Every line that holds the string "picture" is to be identified and copied.
# # # #
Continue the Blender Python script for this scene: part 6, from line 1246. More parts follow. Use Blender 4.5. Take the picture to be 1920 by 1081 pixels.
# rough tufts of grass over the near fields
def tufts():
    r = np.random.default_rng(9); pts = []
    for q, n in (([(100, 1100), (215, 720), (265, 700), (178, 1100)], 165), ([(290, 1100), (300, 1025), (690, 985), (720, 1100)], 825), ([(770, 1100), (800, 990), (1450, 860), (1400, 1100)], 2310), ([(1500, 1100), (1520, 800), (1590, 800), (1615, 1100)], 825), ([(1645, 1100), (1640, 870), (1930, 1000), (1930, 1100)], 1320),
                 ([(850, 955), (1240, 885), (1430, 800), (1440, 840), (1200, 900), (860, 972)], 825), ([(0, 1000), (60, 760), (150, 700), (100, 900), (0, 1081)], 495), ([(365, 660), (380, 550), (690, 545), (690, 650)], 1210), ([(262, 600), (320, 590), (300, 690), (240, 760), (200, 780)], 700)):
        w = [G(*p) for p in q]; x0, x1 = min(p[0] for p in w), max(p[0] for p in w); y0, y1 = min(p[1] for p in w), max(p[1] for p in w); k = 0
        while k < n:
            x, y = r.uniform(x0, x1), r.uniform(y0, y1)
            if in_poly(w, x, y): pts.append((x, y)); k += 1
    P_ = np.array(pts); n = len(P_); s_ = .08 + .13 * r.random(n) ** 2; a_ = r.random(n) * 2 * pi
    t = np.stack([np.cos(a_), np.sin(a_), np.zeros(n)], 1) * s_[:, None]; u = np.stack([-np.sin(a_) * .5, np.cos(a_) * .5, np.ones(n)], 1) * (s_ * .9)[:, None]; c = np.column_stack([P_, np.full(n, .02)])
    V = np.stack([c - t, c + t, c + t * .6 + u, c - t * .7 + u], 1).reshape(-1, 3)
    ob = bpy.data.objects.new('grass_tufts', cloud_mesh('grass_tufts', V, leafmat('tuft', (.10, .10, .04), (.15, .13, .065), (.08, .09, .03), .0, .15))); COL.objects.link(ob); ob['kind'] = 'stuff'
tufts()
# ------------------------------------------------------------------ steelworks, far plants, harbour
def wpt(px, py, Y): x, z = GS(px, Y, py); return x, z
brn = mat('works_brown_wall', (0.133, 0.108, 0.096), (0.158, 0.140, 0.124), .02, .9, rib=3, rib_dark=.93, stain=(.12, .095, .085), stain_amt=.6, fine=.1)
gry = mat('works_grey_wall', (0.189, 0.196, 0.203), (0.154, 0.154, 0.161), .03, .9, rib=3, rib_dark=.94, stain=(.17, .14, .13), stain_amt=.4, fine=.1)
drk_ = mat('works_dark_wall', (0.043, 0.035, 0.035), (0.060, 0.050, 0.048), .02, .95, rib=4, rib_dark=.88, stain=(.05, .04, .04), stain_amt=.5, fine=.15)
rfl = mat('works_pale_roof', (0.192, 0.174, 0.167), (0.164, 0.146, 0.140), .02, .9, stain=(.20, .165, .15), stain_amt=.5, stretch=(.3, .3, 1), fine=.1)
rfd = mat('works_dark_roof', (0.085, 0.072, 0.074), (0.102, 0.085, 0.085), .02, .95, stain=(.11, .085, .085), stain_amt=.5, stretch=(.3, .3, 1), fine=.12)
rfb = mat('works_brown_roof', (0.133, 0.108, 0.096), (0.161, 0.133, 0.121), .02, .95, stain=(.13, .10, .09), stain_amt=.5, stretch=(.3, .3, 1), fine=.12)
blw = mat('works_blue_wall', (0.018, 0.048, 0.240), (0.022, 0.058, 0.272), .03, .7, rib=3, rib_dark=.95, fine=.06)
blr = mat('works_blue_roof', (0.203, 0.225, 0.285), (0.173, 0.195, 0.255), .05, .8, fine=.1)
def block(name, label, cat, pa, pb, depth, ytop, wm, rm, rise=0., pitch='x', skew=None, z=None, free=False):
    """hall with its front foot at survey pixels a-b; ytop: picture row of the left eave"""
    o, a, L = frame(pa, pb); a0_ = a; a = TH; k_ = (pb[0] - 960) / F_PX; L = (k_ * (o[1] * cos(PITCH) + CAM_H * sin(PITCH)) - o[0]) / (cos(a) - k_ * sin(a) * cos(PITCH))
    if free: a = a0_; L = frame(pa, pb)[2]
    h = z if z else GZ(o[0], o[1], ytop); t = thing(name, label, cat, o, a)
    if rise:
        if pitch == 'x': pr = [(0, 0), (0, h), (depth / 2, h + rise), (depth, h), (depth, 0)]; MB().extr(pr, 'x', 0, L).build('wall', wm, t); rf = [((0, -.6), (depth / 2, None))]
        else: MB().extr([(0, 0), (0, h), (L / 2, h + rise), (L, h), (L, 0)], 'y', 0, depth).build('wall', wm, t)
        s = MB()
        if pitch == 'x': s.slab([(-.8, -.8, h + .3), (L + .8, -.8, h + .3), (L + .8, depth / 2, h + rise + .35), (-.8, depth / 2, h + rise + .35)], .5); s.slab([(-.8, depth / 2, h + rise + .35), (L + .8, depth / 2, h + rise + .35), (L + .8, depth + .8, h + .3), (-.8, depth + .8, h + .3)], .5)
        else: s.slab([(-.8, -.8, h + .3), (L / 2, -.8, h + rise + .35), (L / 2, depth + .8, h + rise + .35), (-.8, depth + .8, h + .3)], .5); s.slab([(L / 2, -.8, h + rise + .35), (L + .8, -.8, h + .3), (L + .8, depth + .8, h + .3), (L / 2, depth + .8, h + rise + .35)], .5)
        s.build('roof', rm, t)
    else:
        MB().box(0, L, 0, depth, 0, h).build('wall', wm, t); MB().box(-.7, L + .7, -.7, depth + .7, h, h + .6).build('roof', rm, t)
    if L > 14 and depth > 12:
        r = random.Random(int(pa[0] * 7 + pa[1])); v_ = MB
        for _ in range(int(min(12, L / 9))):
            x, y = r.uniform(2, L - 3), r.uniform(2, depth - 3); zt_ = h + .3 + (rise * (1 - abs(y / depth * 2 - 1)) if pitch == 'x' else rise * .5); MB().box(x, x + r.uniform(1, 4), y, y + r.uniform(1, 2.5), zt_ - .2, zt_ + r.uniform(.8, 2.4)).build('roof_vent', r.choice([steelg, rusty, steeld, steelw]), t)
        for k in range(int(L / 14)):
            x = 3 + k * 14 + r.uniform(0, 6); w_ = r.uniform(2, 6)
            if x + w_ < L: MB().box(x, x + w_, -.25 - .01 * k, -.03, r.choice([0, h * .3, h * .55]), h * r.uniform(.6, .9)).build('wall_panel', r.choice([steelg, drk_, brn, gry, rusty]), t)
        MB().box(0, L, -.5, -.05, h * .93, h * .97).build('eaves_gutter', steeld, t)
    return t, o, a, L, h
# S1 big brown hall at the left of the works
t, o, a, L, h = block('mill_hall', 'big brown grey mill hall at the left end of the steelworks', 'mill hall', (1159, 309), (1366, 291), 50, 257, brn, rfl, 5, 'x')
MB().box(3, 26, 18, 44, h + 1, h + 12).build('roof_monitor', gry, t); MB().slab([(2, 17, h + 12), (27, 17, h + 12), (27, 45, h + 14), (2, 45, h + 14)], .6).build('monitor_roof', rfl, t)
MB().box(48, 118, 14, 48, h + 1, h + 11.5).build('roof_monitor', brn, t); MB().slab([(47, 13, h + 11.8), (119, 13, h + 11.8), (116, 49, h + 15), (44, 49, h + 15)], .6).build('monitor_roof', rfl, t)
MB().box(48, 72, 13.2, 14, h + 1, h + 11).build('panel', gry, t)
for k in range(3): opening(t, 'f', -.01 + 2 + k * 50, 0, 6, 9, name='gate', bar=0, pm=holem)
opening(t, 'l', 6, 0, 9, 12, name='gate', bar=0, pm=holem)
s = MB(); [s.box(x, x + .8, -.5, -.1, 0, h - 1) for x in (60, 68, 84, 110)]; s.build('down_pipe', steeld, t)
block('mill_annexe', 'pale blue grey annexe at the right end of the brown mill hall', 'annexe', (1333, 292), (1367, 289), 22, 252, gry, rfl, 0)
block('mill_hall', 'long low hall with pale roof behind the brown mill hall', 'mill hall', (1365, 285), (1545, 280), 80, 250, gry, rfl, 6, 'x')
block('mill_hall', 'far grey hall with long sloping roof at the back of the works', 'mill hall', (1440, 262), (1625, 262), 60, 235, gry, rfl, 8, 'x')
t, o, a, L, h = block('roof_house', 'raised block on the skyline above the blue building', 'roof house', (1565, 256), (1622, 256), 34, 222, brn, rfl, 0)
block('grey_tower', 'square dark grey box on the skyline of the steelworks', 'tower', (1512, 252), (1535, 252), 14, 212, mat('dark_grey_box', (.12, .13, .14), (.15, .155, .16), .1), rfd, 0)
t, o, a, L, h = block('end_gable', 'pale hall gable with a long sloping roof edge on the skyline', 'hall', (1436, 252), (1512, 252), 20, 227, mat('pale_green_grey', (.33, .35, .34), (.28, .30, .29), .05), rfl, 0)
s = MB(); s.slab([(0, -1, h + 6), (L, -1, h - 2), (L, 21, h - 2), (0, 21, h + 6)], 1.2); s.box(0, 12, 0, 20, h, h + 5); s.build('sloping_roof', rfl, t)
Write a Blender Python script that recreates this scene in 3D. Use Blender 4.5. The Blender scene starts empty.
# # # #
**Correct result**.
Continue the Blender Python script for this scene: part 6, from line 1246. More parts follow. Use Blender 4.5. Take the picture to be 1920 by 1081 pixels.
    """hall with its front foot at survey pixels a-b; ytop: picture row of the left eave"""